Als Reaktion hat die ehemalige Verteidigungsministerin Annegret Kramp-Karrenbauer 2020 einen Maßnahmenkatalog mit 60 Punkten vorgelegt, darunter auch die Auflösung einer KSK-Einheit wegen Häufung rechtsextremer Umtriebe, was inzwischen wieder vom Tisch ist, doch das Ausmaß des Problems aufzeigt.
Das zeigen auch steigende Zahlen rechtsextremer Verdachtsfälle innerhalb der Bundeswehr: im Jahr 2018 waren es insgesamt 270, 2019 schon 363, 2020 bereits 843 und im Jahr 2021 schließlich 1.242. Das entspricht einem Anstieg um 460 Prozent (4). Die meisten Verdachtsfälle werden als rechtsextremistisch eingestuft. Die tatsächlichen Zahlen sind vermutlich höher, weil es sich bei den Angaben um das Hellfeld handelt.
Der Präsident des Thüringer Amts für Verfassungsschutz, Stephan Kramer, kommentierte das Lagebild wie folgt: „Wenn ich mir die Entwicklungen in den letzten fünf Jahren anschaue, muss ich offen gestehen, mache ich mir ernsthafte Sorgen um unsere Demokratie“(5).

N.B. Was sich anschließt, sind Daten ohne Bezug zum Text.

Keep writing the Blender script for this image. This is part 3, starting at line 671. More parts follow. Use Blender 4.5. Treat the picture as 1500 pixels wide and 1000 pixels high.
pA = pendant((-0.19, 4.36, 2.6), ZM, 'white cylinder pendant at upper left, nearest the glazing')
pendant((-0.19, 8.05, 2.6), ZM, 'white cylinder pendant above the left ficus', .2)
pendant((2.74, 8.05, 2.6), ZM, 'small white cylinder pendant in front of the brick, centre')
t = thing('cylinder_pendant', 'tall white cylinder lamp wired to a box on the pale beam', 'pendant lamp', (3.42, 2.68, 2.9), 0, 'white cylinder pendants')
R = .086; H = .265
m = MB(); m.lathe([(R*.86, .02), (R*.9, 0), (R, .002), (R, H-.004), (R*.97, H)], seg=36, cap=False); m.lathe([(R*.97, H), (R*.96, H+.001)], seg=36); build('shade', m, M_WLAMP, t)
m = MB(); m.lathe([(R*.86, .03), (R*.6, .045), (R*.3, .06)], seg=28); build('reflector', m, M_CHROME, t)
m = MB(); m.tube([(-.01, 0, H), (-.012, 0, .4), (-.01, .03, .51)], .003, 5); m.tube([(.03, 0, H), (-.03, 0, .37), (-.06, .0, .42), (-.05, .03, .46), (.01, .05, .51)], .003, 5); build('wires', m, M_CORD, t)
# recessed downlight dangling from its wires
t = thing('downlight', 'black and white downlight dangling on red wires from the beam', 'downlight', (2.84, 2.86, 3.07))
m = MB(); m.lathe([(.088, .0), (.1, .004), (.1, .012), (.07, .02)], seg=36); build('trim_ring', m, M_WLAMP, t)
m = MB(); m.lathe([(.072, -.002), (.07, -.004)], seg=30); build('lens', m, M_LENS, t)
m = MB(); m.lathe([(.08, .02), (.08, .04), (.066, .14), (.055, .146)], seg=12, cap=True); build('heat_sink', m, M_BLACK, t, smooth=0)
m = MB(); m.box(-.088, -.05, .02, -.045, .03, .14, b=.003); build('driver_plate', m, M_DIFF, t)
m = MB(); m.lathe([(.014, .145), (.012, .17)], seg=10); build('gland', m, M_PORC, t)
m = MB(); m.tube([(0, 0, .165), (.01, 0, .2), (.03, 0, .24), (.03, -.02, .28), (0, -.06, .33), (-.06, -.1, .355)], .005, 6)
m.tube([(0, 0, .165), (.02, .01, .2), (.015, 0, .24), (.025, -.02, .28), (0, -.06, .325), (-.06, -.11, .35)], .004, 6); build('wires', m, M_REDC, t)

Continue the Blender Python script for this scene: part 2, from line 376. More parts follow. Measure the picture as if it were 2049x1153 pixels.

Im Koalitionsvertrag haben SPD, Grüne und FDP „Maßnahmen der politischen Bildung“ in der Bundeswehr vereinbart. Sie sollen „zeitgemäß ausgestaltet und ausgebaut“ werden. Im Haushaltsplan 2022 ist das jedoch noch nicht zu erkennen. Politische Bildung der Truppe ist weiterhin unter „Sonstiges“ zusammengefasst, da die Summe so niedrig ist.